• What a terrible article.

    “We had one drive failure… Everyone take out the pitchforks!”

    Yeah no. Drive failures happen. Period. https://www.backblaze.com/blog/backblaze-drive-stats-for-q1-2023/

    I understand that there was a firmware failure in the 4TB drives… but come on, there’s no journalistic integrity here to even CHECK what firmware the device was on? Nothing at all here substantial.

    Further, you should be practicing 3-2-1 backups if the data is that important. It shouldn’t matter to you that one storage failed.

    • Yeah, I’m kind of torn on this one. On one hand, having a drive replaced for an issue, then having that replacement fail with the same issue (or at least same effect) reeks of problems. That probably warrants merit.

      On the other hand, it does show they likely have poor data backup practices if losing a single hard drive is costing them 3TB data loss. Either they were recording a day’s worth of video and lost it, in which case that sucks but it happens, or they had a ton of other data that likely should have already been backed up elsewhere in which case I have little sympathy.

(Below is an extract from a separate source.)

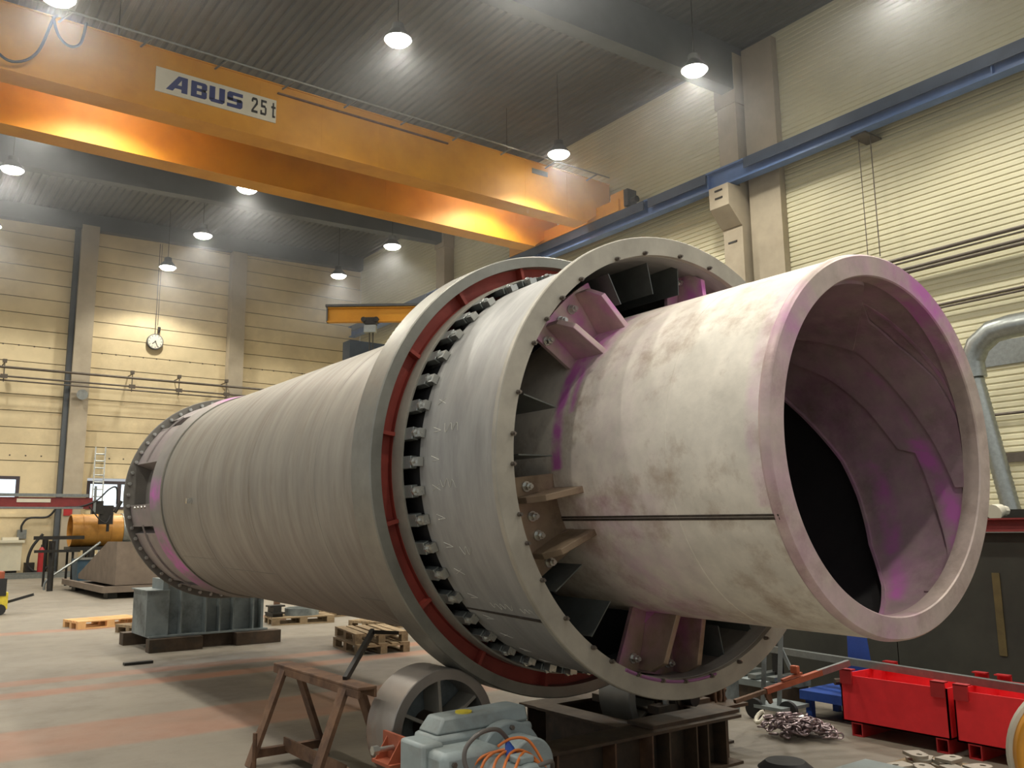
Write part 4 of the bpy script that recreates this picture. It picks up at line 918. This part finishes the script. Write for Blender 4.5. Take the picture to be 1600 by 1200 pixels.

      • that replacement fail with the same issue

        They said on the 4TB that singular files were being dropped/lost (likely hitting some magical number of files and oldest one falls out of controller memory or something stupid like that). This new one has the entire drive inaccessible completely. The 4TB makes sense as a firmware issue that was patched. The 3TB one sounds more like a controller failure IMO… I would call these different modes of failure. But there’s not a single shred of evidence that they’ve even looked at any of that. That’s my problem. There’s no journalistic work here except “see drive dead”. And if the 3TB failure is as I described… then it’s literally a “it happens”.

  • This is the best summary I could come up with:


    This isn’t a drive he purchased many months or years ago — it’s the supposedly safe replacement that Western Digital recently sent after his original wiped his data all by itself.

    SanDisk issued a firmware fix for a variety of drives in late May, shortly after our story.

    But data recovery services can be expensive, and Western Digital never offered Vjeran any the first time it left him out to dry.

    Honestly, it feels like WD has been trying to sweep this under the rug while it tries to offload its remaining inventory at a deep discount — they’re still 66 percent off at Amazon, for example.

    Unfortunately, the broken state of the internet means Western Digital doesn’t have to work very hard to keep selling these drives.

    I’d also like to say shame on CNET, Cult of Mac and G/O Media’s The Inventory for writing deal posts about this drive that don’t warn their readers at all.